Un’organizzazione “silente, ma molto attiva sul fronte affaristico imprenditoriale, sempre più leader dei grandi traffici internazionali di droga, quindi in costante ascesa per ricchezza e ‘prestigio’”. E’ l’immagine della ‘ndrangheta disegnata dalla ultima relazione semestrale della Direzione investigativa antimafia, secondo cui “l’affermazione criminale dei clan calabresi è da ricondurre, in prima battuta, ai vincoli tradizionalistici e familiari, che la rendono ben salda già dalla base, ossia dai legami di sangue, preservandosi in tal modo, quasi del tutto, dall’esposizione al rischio del pentitismo”.
Proprio questo risulta tuttora “l’aspetto principale che pone la ‘ndrangheta quale interlocutore privilegiato per i più importanti gruppi criminali stranieri, in quanto partner affidabile per qualsivoglia affare transnazionale. I narcos sudamericani, in particolare, paiono apprezzare ormai da diversi decenni l’impermeabilità delle consorterie calabresi a forme di collaborazione con le istituzioni, che potrebbero compromettere l’immissione nei mercati delle ingenti produzioni di droga”.
Tale capacità adattativa “ha permesso ai clan di acquisire sempre più segmenti di infiltrazione anche nel panorama politico ed istituzionale, conseguendo appalti e commesse pubbliche”. E sono proprio i rapporti con il mondo politico-imprenditoriale che consentono alla ‘ndrangheta di “replicare i propri modelli di azione nelle altre regioni d’Italia e all’estero. Contesti, quest’ultimi, dove si sono, nel tempo, stabilmente insediati numerosi affiliati, incardinati in locali che, seppur dotati di una certa autonomia, continuano a dar conto al comando strategico” calabrese.
Cosa nostra si conferma “un’organizzazione da sempre solidamente strutturata secondo articolazioni gerarchiche, ma al contempo in continua evoluzione e rispondente di volta in volta alle occasioni offerte dai mutamenti della società”. Un sistema criminale che ha “caratteristiche diverse anche all’interno della stessa regione: se in Sicilia occidentale, ad esempio, si conferma una strutturazione cristallizzata in mandamenti e famiglie, nella provincia di Agrigento continua a registrarsi una ‘zona’ permeabile anche all’influenza di un’altra organizzazione, la cosiddetta ‘stidda’, di più recente costituzione, che da clan dei pastori è riuscita ad elevare la propria statura criminale, fino a stabilire con le famiglie patti di reciproca convenienza e a penetrare il mondo della finanza”.
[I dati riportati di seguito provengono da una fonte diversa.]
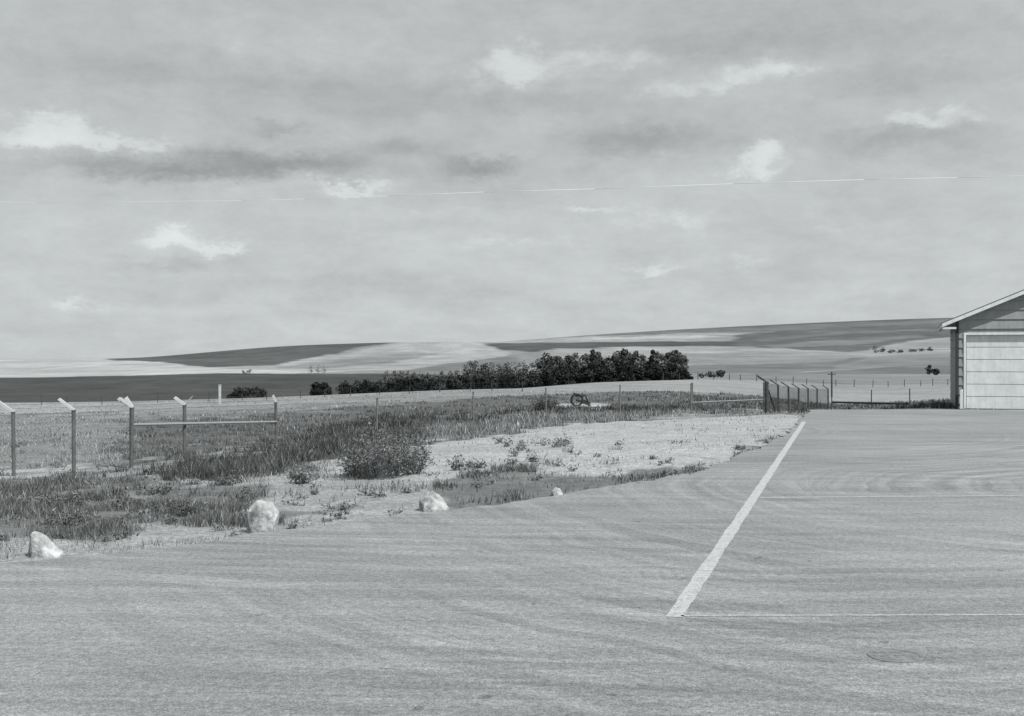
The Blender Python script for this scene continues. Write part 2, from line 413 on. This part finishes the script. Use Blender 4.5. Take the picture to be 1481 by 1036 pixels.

In ogni caso, Cosa nostra si presenta ancora come “un’organizzazione unitaria e verticistica legata fortemente alle proprie radici territoriali, ma anche proiettata ben oltre i confini nazionali. La microcriminalità locale viene spesso impiegata come forma di manovalanza, garantendo in questo modo alle potenti famiglie sia il controllo del territorio, sia la ‘fidelizzazione’ dei piccoli sodalizi criminali, anche stranieri”. Le estorsioni, il “pizzo” e i traffici di droga continuano a rappresentare il core business ma “negli ultimi anni si è registrata la volontà e la capacità di infiltrare il settore, altamente remunerativo, dei giochi e delle scommesse legali, anche online”.
In Campania, “la criminalità organizzata di tipo mafioso si conferma un fenomeno in continua trasformazione, anche in ragione di un tessuto sociale molto complesso. Ci si trova di fronte non tanto, come potrebbe apparire, a una caotica e più o meno violenta miriade di gruppi in continua contrapposizione, quanto piuttosto a una sovrapposizione controllata e organizzata di livelli criminali: in quello superiore, trovano posto le storiche famiglie con una radicata incidenza nel tessuto sociale, pubblico ed economico; in quello inferiore si collocano gruppi meno strutturati a livello organizzativo e strategico, deputati al controllo delle attività illegali su piccole porzioni di territorio”.
Storiche organizzazioni camorristiche hanno creato, nel tempo, “veri e propri apparati imprenditoriali, capaci di influenzare ampi settori dell’economia, locale e nazionale: giochi, ristorazione, compartoturistico-alberghiero, edilizia e rifiuti”.